Knight is more confrontational and aggressive. He elicits devotion from his former players but his brusque approach has often worked against him. Now gray-headed and doing television work, Knight, 70, has mellowed but not much.

He's still Bob Knight - except to Krzyzewski who will forever call him Coach.

"It's the most affectionate thing I could call him," Krzyzewski says.

He won't talk about what caused his estrangement from Knight - it was a private matter, he says, that developed around their semifinal game at the 1992 Final Four.

After Duke's victory over Knight's Hoosiers, they had a quick handshake. However, when they passed again in a hallway near where interviews were being conducted, Knight spoke to the Duke players but ignored Krzyzewski, according to John Feinstein in his book, "March To Madness."

Feinstein wrote that Knight had been bothered by a lack of credit being given him by Krzyzewski.

The Duke coach was shaken by the post-game snub.
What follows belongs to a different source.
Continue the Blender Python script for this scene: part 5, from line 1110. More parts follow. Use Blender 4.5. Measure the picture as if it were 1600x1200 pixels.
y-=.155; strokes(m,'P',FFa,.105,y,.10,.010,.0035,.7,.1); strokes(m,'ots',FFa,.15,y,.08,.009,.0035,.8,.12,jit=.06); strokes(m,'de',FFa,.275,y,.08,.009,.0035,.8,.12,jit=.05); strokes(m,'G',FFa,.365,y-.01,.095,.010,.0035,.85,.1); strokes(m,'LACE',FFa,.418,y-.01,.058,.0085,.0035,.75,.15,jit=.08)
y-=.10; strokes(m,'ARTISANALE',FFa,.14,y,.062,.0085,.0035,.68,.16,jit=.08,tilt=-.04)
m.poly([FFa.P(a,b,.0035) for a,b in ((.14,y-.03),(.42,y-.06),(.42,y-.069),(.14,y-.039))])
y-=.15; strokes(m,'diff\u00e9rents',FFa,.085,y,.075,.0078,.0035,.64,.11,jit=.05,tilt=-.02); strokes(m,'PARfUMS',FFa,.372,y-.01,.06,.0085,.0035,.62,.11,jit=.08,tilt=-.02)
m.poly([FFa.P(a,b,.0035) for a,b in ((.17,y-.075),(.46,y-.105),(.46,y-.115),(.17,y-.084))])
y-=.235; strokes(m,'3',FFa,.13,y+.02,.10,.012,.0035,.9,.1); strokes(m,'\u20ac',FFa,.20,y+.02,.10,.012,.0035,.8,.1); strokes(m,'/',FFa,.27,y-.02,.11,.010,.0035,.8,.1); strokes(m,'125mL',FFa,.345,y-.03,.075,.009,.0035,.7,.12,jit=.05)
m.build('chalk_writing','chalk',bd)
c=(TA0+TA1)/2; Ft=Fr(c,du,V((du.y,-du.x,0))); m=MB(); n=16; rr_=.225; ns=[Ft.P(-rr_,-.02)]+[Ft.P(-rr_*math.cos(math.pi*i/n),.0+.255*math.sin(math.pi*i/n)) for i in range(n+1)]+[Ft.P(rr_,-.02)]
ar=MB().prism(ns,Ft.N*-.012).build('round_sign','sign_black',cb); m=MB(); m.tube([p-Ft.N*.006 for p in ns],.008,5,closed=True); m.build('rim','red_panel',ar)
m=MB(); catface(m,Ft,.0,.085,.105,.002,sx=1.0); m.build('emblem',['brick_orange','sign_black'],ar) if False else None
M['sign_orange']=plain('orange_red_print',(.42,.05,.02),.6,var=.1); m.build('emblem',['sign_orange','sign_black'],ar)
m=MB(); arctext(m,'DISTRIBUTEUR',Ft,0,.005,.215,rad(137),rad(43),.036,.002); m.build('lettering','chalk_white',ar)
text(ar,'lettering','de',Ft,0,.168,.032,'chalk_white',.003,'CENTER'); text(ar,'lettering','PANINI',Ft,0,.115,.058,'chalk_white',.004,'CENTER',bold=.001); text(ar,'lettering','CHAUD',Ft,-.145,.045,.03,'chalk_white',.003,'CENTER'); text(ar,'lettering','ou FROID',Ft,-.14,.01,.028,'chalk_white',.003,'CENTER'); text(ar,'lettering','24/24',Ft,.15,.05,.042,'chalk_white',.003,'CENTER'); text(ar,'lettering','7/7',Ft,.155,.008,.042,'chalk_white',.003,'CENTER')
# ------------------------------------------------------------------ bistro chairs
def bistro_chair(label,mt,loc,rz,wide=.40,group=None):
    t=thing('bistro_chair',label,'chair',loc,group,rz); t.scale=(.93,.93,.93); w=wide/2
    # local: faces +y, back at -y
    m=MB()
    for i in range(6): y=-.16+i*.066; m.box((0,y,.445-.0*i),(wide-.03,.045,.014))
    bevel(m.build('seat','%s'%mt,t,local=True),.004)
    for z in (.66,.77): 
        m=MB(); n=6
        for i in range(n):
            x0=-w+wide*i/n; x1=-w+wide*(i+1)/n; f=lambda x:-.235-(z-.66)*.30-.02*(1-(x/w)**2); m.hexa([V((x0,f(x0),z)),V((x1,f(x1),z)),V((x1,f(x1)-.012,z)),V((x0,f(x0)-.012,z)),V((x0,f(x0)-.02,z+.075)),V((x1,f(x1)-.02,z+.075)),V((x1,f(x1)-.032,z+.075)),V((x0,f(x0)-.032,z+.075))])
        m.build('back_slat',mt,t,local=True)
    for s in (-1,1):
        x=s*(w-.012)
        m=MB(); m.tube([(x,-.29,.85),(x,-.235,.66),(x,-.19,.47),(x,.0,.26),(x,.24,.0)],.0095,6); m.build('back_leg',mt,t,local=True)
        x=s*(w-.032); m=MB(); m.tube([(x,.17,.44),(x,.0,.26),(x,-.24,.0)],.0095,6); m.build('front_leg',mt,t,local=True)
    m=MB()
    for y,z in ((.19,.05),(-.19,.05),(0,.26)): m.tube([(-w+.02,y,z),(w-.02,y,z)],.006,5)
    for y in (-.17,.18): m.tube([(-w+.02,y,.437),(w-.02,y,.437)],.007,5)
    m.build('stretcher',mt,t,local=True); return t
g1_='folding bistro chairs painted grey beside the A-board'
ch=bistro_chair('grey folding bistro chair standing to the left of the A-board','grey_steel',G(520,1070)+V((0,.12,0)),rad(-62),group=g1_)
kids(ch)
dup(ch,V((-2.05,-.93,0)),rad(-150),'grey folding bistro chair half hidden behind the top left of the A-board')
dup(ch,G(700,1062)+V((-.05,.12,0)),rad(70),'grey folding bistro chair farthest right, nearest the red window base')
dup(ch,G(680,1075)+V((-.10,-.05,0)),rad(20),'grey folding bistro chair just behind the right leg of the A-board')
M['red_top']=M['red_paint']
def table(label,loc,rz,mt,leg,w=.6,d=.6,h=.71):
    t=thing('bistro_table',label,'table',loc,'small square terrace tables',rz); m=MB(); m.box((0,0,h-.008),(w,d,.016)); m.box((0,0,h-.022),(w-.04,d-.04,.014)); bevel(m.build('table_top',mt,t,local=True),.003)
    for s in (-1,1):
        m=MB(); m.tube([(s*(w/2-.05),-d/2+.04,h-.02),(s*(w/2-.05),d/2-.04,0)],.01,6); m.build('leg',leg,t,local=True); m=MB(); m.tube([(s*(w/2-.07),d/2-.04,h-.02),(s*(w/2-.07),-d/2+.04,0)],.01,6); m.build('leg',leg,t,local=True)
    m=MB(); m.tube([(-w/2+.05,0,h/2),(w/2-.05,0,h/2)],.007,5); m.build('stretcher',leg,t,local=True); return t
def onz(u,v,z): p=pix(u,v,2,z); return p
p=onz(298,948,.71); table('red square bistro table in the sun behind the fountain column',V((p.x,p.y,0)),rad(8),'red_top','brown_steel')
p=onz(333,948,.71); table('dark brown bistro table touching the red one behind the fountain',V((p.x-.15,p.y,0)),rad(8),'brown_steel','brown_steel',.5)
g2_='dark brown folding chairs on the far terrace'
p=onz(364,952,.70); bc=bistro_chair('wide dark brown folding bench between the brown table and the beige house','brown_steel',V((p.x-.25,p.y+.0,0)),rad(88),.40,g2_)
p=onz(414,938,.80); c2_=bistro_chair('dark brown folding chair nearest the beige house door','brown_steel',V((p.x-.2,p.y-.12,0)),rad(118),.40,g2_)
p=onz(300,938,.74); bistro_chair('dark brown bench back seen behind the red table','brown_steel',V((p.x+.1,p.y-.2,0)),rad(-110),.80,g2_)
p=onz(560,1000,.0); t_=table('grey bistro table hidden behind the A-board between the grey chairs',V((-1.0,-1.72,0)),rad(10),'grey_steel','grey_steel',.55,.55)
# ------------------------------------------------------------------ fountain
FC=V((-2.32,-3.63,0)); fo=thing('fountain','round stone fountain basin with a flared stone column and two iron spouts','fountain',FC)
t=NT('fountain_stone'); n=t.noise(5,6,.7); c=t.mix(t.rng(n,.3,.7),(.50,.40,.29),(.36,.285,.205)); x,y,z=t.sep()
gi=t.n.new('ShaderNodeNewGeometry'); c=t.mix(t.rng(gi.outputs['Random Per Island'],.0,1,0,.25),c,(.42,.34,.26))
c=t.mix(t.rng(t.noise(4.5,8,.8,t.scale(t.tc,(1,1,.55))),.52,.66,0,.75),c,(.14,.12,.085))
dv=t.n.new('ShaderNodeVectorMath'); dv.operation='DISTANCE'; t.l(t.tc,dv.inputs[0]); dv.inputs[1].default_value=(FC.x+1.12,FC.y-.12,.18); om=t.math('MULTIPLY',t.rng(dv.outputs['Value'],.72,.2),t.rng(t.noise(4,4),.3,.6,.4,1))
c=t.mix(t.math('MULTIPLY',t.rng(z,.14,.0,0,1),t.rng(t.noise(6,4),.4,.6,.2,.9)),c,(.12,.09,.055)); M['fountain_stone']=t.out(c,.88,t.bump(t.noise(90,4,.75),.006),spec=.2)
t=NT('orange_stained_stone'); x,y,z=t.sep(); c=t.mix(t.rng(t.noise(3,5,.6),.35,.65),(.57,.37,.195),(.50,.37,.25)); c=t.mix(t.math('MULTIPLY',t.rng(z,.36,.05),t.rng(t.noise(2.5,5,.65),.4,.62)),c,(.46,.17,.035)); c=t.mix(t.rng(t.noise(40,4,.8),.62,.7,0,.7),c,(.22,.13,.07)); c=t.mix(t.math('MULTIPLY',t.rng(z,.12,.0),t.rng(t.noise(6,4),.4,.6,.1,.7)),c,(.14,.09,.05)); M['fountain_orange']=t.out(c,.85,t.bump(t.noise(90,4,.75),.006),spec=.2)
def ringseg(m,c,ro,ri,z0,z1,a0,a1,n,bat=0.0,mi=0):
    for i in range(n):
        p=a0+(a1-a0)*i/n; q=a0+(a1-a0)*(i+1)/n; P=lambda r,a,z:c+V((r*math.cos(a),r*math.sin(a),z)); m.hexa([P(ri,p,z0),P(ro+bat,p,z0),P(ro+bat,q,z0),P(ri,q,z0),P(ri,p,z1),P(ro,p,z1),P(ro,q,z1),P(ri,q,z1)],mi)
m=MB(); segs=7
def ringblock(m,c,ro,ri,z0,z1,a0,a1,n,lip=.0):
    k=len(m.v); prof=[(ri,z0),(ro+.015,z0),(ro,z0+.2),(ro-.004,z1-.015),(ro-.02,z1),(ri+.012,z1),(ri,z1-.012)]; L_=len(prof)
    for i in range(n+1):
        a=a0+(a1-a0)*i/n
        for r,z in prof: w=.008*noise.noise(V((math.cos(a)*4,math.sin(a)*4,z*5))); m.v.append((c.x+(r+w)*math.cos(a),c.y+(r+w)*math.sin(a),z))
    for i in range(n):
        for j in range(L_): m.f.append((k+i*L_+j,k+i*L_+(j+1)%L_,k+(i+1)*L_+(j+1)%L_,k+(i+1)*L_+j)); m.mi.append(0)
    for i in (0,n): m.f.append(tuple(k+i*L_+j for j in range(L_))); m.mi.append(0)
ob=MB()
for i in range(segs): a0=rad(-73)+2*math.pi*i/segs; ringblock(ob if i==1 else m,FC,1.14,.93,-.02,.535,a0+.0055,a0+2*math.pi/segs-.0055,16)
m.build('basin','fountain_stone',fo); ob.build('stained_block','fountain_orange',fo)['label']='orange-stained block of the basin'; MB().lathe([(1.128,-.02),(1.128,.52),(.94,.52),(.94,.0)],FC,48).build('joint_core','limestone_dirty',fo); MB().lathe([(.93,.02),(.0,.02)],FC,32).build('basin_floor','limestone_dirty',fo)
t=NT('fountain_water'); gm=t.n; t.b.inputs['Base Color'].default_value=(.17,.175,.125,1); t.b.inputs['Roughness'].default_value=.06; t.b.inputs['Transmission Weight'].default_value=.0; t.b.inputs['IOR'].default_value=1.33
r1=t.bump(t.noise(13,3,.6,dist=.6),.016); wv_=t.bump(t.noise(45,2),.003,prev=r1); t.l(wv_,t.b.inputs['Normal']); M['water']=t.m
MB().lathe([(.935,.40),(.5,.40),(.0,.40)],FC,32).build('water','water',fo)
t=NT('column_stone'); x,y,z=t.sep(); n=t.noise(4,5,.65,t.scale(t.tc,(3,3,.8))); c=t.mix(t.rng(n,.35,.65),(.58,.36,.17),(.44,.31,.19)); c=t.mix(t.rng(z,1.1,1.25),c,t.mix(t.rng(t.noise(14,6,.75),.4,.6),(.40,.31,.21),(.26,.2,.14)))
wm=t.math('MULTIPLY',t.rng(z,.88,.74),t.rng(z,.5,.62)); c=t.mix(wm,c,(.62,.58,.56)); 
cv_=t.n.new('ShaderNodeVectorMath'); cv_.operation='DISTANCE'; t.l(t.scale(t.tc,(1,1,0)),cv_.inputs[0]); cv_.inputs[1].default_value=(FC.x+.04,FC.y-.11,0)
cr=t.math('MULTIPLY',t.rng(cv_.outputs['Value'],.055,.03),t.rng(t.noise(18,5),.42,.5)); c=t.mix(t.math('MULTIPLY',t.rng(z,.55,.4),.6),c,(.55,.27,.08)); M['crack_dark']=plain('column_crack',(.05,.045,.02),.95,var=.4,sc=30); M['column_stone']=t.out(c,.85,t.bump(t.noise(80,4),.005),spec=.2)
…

The same day, Krzyzewski received a private communication from Knight that added to his bewilderment and effectively put their relationship on hold. Krzyzewski won't discuss the message.

The disagreement blindsided Krzyzewski, he says, dampening the thrill of another championship run.

Jay Bilas, who played for Krzyzewski and works with Knight at ESPN, says, "Everybody knew they got sideways for a time but no one talked about it."

Krzyzewski says, "I couldn't deal with it. That's part of the reason it lasted longer. I didn't want it to be true."

For his Hall of Fame induction in 2001, Krzyzewski knew he would have official presenters - his three daughters, Debbie, Lindy and Jamie - but that didn't solve the issue of an induction speaker. It was required that the speaker be a Hall member but it wouldn't have mattered.

"Mike kept saying, 'No one but Knight. It has to be Knight,' " Mickie says.

'The only one'

When Knight answered the phone more than a decade ago, he asked Krzyzewski why he was calling.

"He said, 'Well, what do you want?' " Krzyzewski remembers. "I said, 'I'm being inducted into the Naismith Hall of Fame.'

He said, 'That's right. You should have been.'

"I said, 'I need to be presented by someone. I want it to be you.'

"He said, 'Why would you want it to be me?'

Krzyzewski pauses in telling the story and his eyes moisten.

"I said, 'Because you're the only one.' "

On the night Krzyzewski was enshrined into the Hall of Fame, he was escorted on stage by his three daughters. Then Knight spoke. He talked of examples Krzyzewski had set as a player, a coach and a leader. He said Krzyzewski achieved success the right way. It was warm, sincere and a lifetime in the making.

Then Knight walked into the audience, offered his hand to Mickie Krzyzewski and brought her on stage with her husband and their daughters.

"In a long friendship, long relationship, especially with people you love, sometimes there's a misunderstanding but you never leave each other's heart," Krzyzewski says. "...You realize that you probably lost something and you did. You lost time... I'm just happy that everything has worked out."

The two men are close again. They go out to dinner and talk on the phone for up to 90 minutes at a time. Knight has asked Krzyzewski to spend time together in the offseason getaways but Krzyzewski doesn't hunt or fish. "He likes to shoot stuff," Krzyzewski says.

They've passed all the other great coaches. John Wooden. Adolph Rupp. Dean Smith.

Tuesday night in New York City, Krzyzewski can become college basketball's all-time coaching victory leader.

But he speaks of this moment more in amazement of what he and Knight have done together than what he alone is about to do.

"You have this level of a relationship, whether it be a father and son or whatever you equate it to. It's intense. It's at a level that has produced 1,800 wins. Not only that but it will be the guy who coached the guy ..." Krzyzewski says, pausing in mid-sentence.

"The first two are those two. How could that be?"